The implication is that the New Alliance needs to incorporate governance factors, for example make sure that smallholder farmers have title to the land they farm. However, what of the large areas of land that are communally owned, used for grazing, or sparsely inhabited? Not every patch of land has a single owner, nor should it. Should we just leave this land as it is?
Here I think we need to be realistic and accept that if we want to feed a population of 9 billion without cutting down what remains of the rainforest, we have to accept that existing farmland and under-used savannah will have to be used more intensively. In sparsely populated regions, like eastern Zambia or central Tanzania, extensive commercial farms may be the best way to do that. In densely populated Rwanda or Ethiopia, intensification seems a much better prospect. Here I think the multinationals have an important role to play, as long as they don’t crowd out traditional, low-impact methods of intensification.

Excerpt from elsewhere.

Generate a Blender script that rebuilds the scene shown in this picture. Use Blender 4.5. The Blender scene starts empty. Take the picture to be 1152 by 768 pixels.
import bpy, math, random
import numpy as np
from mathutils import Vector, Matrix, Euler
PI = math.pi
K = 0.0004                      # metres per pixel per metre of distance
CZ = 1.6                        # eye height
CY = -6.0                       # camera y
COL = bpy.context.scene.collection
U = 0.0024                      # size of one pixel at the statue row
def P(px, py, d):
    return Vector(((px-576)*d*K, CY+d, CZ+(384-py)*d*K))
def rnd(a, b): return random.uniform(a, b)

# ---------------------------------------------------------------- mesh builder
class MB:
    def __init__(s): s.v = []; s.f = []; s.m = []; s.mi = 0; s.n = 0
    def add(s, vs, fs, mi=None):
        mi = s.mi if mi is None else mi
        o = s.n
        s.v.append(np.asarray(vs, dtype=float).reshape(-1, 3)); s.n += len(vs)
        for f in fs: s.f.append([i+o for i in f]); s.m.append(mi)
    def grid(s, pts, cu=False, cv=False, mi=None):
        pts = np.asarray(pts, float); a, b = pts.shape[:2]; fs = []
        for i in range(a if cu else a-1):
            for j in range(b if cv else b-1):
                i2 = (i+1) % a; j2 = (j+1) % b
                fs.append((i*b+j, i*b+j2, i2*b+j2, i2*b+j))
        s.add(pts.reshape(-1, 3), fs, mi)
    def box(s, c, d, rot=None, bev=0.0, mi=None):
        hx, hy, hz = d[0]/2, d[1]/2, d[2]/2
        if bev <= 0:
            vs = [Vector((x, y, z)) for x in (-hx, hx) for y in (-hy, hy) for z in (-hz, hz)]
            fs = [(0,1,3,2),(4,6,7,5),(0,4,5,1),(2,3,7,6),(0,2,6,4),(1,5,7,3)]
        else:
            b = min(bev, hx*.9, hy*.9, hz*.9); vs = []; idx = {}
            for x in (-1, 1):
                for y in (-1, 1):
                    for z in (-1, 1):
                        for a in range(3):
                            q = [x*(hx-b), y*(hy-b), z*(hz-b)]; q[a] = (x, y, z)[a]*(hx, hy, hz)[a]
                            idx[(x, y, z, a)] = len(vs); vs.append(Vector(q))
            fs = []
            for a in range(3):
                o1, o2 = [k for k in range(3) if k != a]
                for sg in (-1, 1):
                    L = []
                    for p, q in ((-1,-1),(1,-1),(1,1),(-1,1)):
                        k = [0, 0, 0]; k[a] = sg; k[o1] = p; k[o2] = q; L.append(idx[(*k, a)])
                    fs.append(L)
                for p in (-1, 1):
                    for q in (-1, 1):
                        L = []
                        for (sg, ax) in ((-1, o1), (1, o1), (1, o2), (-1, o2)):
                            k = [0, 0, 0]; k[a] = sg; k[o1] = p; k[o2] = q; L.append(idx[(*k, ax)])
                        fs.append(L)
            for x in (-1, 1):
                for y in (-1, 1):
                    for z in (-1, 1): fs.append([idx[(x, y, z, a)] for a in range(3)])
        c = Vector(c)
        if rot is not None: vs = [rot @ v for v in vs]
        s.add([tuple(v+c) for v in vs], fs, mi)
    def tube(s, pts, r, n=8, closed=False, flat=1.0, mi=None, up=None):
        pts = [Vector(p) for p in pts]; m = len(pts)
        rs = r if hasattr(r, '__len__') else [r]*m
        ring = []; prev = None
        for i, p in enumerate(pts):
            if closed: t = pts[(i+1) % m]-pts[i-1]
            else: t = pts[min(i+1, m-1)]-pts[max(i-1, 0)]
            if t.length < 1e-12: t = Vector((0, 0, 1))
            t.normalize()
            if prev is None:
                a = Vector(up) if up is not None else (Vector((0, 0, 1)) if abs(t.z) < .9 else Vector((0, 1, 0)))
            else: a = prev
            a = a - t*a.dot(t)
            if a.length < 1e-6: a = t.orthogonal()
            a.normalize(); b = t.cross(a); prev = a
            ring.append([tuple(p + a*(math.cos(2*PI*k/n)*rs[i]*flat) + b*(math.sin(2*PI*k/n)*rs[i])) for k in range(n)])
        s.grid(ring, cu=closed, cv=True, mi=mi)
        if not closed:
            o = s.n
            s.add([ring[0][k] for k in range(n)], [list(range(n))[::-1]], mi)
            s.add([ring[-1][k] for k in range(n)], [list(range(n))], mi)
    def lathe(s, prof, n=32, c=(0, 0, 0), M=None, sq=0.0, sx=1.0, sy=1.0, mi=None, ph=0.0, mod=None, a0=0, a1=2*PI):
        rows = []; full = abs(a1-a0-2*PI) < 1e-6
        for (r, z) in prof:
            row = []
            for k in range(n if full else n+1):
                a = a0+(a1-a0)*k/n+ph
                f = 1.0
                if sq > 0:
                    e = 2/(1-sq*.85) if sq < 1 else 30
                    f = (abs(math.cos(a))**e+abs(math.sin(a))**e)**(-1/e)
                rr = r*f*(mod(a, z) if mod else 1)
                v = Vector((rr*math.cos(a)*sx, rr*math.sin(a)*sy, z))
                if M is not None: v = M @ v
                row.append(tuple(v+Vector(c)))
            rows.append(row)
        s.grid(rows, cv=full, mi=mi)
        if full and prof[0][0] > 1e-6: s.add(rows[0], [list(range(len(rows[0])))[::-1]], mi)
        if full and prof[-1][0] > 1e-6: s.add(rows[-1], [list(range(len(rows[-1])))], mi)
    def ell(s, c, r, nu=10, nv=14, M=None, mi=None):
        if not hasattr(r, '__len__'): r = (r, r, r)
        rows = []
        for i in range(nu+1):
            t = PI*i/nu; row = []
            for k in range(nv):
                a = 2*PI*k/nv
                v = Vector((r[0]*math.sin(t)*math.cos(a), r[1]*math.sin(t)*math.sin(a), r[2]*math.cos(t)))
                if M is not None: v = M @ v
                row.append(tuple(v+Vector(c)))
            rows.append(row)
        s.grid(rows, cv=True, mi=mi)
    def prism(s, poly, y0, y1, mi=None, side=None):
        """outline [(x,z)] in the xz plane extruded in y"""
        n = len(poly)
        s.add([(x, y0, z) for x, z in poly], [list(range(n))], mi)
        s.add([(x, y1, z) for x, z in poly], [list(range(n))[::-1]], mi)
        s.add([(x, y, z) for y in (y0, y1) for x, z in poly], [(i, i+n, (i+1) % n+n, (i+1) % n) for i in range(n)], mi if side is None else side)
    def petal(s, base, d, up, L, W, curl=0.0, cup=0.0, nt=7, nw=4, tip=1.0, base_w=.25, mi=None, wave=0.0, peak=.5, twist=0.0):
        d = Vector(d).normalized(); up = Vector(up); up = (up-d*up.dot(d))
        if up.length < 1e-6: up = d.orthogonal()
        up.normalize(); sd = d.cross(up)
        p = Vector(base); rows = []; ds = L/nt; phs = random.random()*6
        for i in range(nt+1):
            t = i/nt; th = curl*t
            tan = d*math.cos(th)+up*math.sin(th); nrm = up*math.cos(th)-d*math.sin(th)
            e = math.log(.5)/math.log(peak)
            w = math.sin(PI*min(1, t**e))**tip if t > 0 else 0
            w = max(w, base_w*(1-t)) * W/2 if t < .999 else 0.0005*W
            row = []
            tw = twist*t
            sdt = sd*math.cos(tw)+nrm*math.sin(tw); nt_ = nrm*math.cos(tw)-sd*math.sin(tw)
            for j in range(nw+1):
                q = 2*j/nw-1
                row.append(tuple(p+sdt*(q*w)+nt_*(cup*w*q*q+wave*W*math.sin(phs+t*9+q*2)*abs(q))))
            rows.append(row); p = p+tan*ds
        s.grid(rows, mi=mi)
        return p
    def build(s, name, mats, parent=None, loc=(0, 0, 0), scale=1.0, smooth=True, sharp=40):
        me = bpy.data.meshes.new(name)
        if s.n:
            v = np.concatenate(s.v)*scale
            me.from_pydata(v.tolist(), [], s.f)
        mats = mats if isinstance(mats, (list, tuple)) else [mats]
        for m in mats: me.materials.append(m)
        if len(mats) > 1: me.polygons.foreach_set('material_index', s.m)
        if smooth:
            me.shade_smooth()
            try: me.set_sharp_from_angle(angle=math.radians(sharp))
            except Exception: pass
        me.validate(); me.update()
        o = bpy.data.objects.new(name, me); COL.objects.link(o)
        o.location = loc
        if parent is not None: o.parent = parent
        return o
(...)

The agricultural revolution of the 19th century rested on the brutal (genocidal?) colonisation of Argentina, Australia, Brazil and the US Great Plains. The green revolution in Asia in the 20th century relied on unsustainable use of irrigation and fossil fuels. I am hopeful that with our improved education, communications and technology, the coming agricultural revolution in Africa will be fairer, greener and more sustainable than any before. On balance, I think the New Alliance can contribute to that.